>> start SUPPLIED INFORMATION
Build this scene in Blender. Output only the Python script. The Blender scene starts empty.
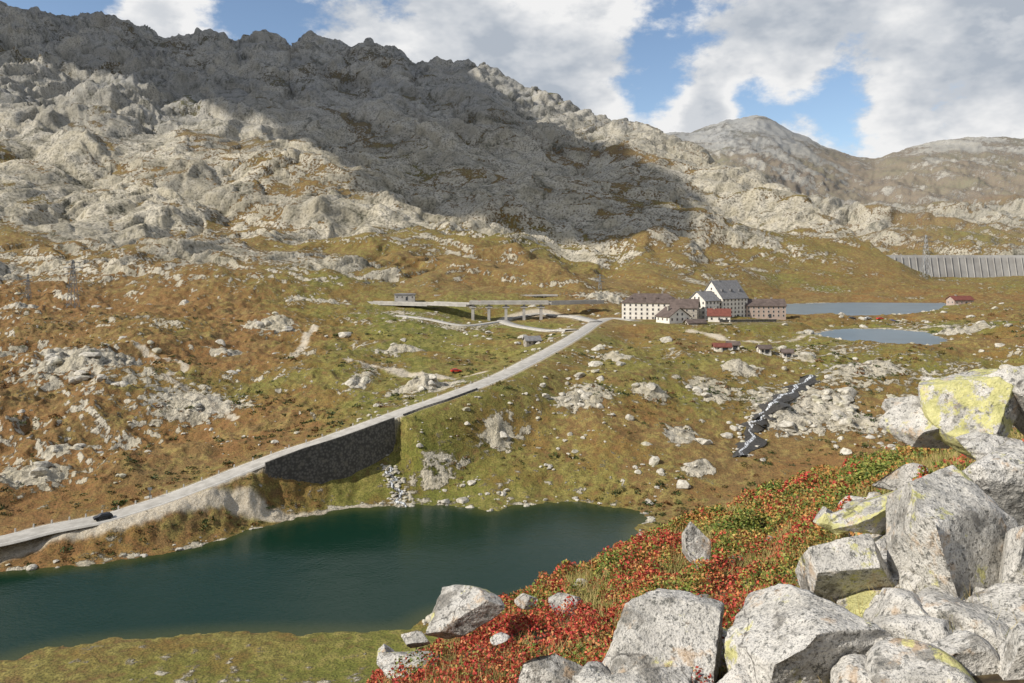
import bpy, math, random
import numpy as np
from mathutils import Vector, Matrix
random.seed(7); rng=np.random.default_rng(11)
F=1024*28/36.0; CZ=68.0; HR=265.0
scene=bpy.context.scene
L=Vector((-0.73,-0.34,0.60)).normalized()   # direction to the sun

# ------------------------------------------------------------ helpers
def site(px,py,Y):
    return np.array([(px-512)*Y/F, Y, CZ-(py-HR)*Y/F])
_g=rng.random(256)*2*np.pi; _gx=np.cos(_g); _gy=np.sin(_g)
def _hash(ix,iy,seed):
    h=(ix.astype(np.int64)*374761393+iy.astype(np.int64)*668265263+seed*1442695041)&0xffffffff
    h=((h^(h>>13))*1274126177)&0xffffffff
    return (h^(h>>16))&255
def pn(x,y,seed=0):
    ix=np.floor(x); iy=np.floor(y); fx=x-ix; fy=y-iy
    ux=fx*fx*fx*(fx*(fx*6-15)+10); uy=fy*fy*fy*(fy*(fy*6-15)+10)
    def g(a,b):
        h=_hash(ix+a,iy+b,seed); return _gx[h]*(fx-a)+_gy[h]*(fy-b)
    n0=g(0,0)*(1-ux)+g(1,0)*ux; n1=g(0,1)*(1-ux)+g(1,1)*ux
    return (n0*(1-uy)+n1*uy)*1.5
def fbm(x,y,wl,octv,seed,gain=.5):
    s=0;a=1
    for i in range(octv):
        s=s+a*pn(x/wl+17.3*i,y/wl-9.1*i,seed+i); a*=gain; wl*=.5
    return s
def ridged(x,y,wl,octv,seed,gain=.5):
    s=0;a=1
    for i in range(octv):
        s=s+a*(1-2*np.abs(pn(x/wl+7.3*i,y/wl-3.1*i,seed+i))); a*=gain; wl*=.5
    return s-.55/(1-gain)
def bil(x,y,wl,seed): return np.abs(pn(x/wl,y/wl,seed))*2.4-.55
def n3(P,seed=0):
    ip=np.floor(P).astype(np.int64); f=P-ip; u=f*f*(3-2*f); r=0
    for a in (0,1):
        for b in (0,1):
            for c in (0,1):
                h=_hash(ip[:,0]+a+(ip[:,2]+c)*57,ip[:,1]+b+(ip[:,2]+c)*131,seed)/255.0
                w=(u[:,0] if a else 1-u[:,0])*(u[:,1] if b else 1-u[:,1])*(u[:,2] if c else 1-u[:,2])
                r=r+h*w
    return r*2-1
def sstep(a,b,x):
    t=np.clip((x-a)/(b-a),0,1); return t*t*(3-2*t)
def make_mesh(name,V,Fc,mat=None,smooth=True,parent=None,link=True):
    V=np.asarray(V,dtype=np.float32); me=bpy.data.meshes.new(name)
    me.vertices.add(len(V)); me.vertices.foreach_set('co',V.ravel())
    if isinstance(Fc,np.ndarray):
        k=Fc.shape[1]; n=len(Fc)
        me.loops.add(n*k); me.loops.foreach_set('vertex_index',Fc.ravel().astype(np.int32))
        me.polygons.add(n); me.polygons.foreach_set('loop_start',np.arange(n,dtype=np.int32)*k)
    else:
        flat=[i for f in Fc for i in f]; st=np.cumsum([0]+[len(f) for f in Fc])[:-1]
        me.loops.add(len(flat)); me.loops.foreach_set('vertex_index',np.array(flat,dtype=np.int32))
        me.polygons.add(len(Fc)); me.polygons.foreach_set('loop_start',st.astype(np.int32))
    me.update(calc_edges=True)
    if smooth: me.shade_smooth()
    else: me.shade_flat()
    ob=bpy.data.objects.new(name,me)
    if mat: me.materials.append(mat)
    if link: scene.collection.objects.link(ob)
    if parent: ob.parent=parent
    return ob
def color_attr(ob,name,C):
    a=ob.data.attributes.new(name,'FLOAT_COLOR','POINT')
    C=np.concatenate([C,np.ones((len(C),1))],1).astype(np.float32); a.data.foreach_set('color',C.ravel())
def empty(name,loc,rz=0):
    e=bpy.data.objects.new(name,None); e.location=loc; e.rotation_euler=(0,0,rz); e.empty_display_size=1
    scene.collection.objects.link(e); return e

# ------------------------------------------------------------ materials
class NT:
    def __init__(s,name):
        s.m=bpy.data.materials.new(name); s.m.use_nodes=True; s.t=s.m.node_tree; s.t.nodes.clear()
        s.out=s.n('ShaderNodeOutputMaterial'); s.b=s.n('ShaderNodeBsdfPrincipled')
        s.l(s.b.outputs[0],s.out.inputs[0]); s.b.inputs['Specular IOR Level'].default_value=.25
        s.b.inputs['Roughness'].default_value=.9
    def n(s,t): return s.t.nodes.new(t)
    def l(s,a,b): s.t.links.new(a,b)
    def noise(s,scale,detail=6,rough=.55,vec=None,out=0):
        n=s.n('ShaderNodeTexNoise'); n.inputs['Scale'].default_value=scale; n.inputs['Detail'].default_value=detail
        n.inputs['Roughness'].default_value=rough
        if vec is None: vec=s.pos()
        s.l(vec,n.inputs['Vector']); return n.outputs[out]
    def pos(s):
        if not hasattr(s,'_p'): s._p=s.n('ShaderNodeNewGeometry').outputs['Position']
        return s._p
    def math(s,op,a,b=None,c=None,clamp=False):
        n=s.n('ShaderNodeMath'); n.operation=op; n.use_clamp=clamp
        for i,v in enumerate((a,b,c)):
            if v is None: continue
            if isinstance(v,(int,float)): n.inputs[i].default_value=v
            else: s.l(v,n.inputs[i])
        return n.outputs[0]
    def rng(s,v,a,b,c=0,d=1,smooth=True):
        n=s.n('ShaderNodeMapRange'); n.interpolation_type='SMOOTHSTEP' if smooth else 'LINEAR'
        s.l(v,n.inputs['Value'])
        for k,x in zip(('From Min','From Max','To Min','To Max'),(a,b,c,d)): n.inputs[k].default_value=x
        return n.outputs[0]
    def mix(s,f,a,b,mode='MIX'):
        n=s.n('ShaderNodeMix'); n.data_type='RGBA'; n.blend_type=mode
        for sock,v in ((n.inputs[0],f),(n.inputs[6],a),(n.inputs[7],b)):
            if isinstance(v,(int,float)): sock.default_value=v
            elif isinstance(v,tuple): sock.default_value=(*v,1)
            else: s.l(v,sock)
        return n.outputs[2]
    def bump(s,h,dist,strength=1.0,nrm=None):
        n=s.n('ShaderNodeBump'); n.inputs['Distance'].default_value=dist; n.inputs['Strength'].default_value=strength
        s.l(h,n.inputs['Height'])
        if nrm: s.l(nrm,n.inputs['Normal'])
        return n.outputs[0]
    def attr(s,name):
        a=s.n('ShaderNodeAttribute'); a.attribute_name=name; return a
def simple(name,col,rough=.85,var=.25,scale=1.0,metal=0,spec=.25):
    m=NT(name); n=m.noise(scale,4,.6)
    c=m.mix(m.rng(n,.3,.7),tuple(x*(1-var) for x in col),tuple(min(1,x*(1+var)) for x in col))
    m.l(c,m.b.inputs['Base Color']); m.b.inputs['Roughness'].default_value=rough; m.b.inputs['Metallic'].default_value=metal
    m.b.inputs['Specular IOR Level'].default_value=spec
    return m.m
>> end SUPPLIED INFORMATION
EXERCISE INSTRUCTIONS:
Copy each line of the data that contains the word "scene".

FULL ANSWER:
Build this scene in Blender. Output only the Python script. The Blender scene starts empty.
scene=bpy.context.scene
    if link: scene.collection.objects.link(ob)
    scene.collection.objects.link(e); return e